African Take

African Take

The first news reported in South Africa early this morning after the first impeachment hearing: “Gold, silver prices score first gain in 5 sessions.”

South Africa’s economy is founded on metals. It’s not been doing well recently. The analyst at South Africa’s Investing.com attributed the rise to “uncertainty over the outlook for a U.S.-China trade deal and the first day of public impeachment .”

African media from many diverse cultures like Nigeria, Rwanda and South Africa mostly use Reuters reporting when they lack their own journalists on site.

The main Reuters story appeared in dozens if not hundreds of African newspapers on the front or second page, today:

“Consequential, but dull” was the headline.

But in typical German stoicism this was news not analysis. The “dull” was a reference to Donald, Jr.’s tweeting during the hearing that it was “boring and dull.”

Analysis came later in Africa’s day.

Jon Foster-Pedley, dean of the Henley Business School Africa, wrote obliquely not about the hearings per se but about Trump and others in the world like him.
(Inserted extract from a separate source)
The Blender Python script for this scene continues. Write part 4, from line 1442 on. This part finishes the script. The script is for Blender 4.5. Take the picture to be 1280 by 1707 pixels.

I think he explained very well our contemporary socio-political conundrum:

“We are living in an era of some of the most visible and vocal leaders on the planet and feeling the impact, not because they’re particularly good, but because they are fearlessly propagating their views — backed by an array of communication tools that are as unprecedented as they are all-pervasive.

“Demagoguery has replaced rational thought, leading to a dangerous surge in nationalism from east to west… The reasons are myriad, but most come down to the general resentment of publics feeling isolated and impotent in the face of rising economic instability and job insecurity, exacerbated by the growing disruption of almost everything they have taken for granted for many years.”

I suppose there’s nothing particularly new in this analysis, but what I find interesting is his deeper explanation for why we have so many “demagogues” leading our countries at the moment, and what to do about it. It’s all about “identity politics,” the art of narrowly defining your power group.

“Identity politics allows the unscrupulous to create enemies of the out-groups, essentially dehumanising them…; we need think only of the Nazi concentration camps or indeed the crime against humanity that was the legalised discrimination of apartheid. Fear is never about the thing, but the feeling you associate with the thing, but because of that feeling we kill the thing, not the feeling. The snake or the spider doesn’t have to be killed, it’s the fear that makes us do it.”

People are fearful. Fearful of their income, their health care, their security. As societies engineered remedies for all these discomforts, it just got too complicated and simply increased the fears.

What I specially love about Foster-Pedley is his certainty that returning to peace and stability means that, “We need to radically transform our economies.” Remember, this comes from a businessman.

And Foster-Pedley suggests we achieve this the same way that a demagogue harnessed identity politics: with “fearless leadership.”

“Fearless leadership is about pulling the big levers. Fearless enough to have a voice. Fearless enough to face your own ego. Fearless enough to step up and be great… Fearless enough to be nothing and have little, fearless enough to fight for a purpose.”

Even if you lose, because at least you’ve given the people the right to choose something clearly transformative. Go Bernie. And maybe, go Elizabeth. But so far, no one else.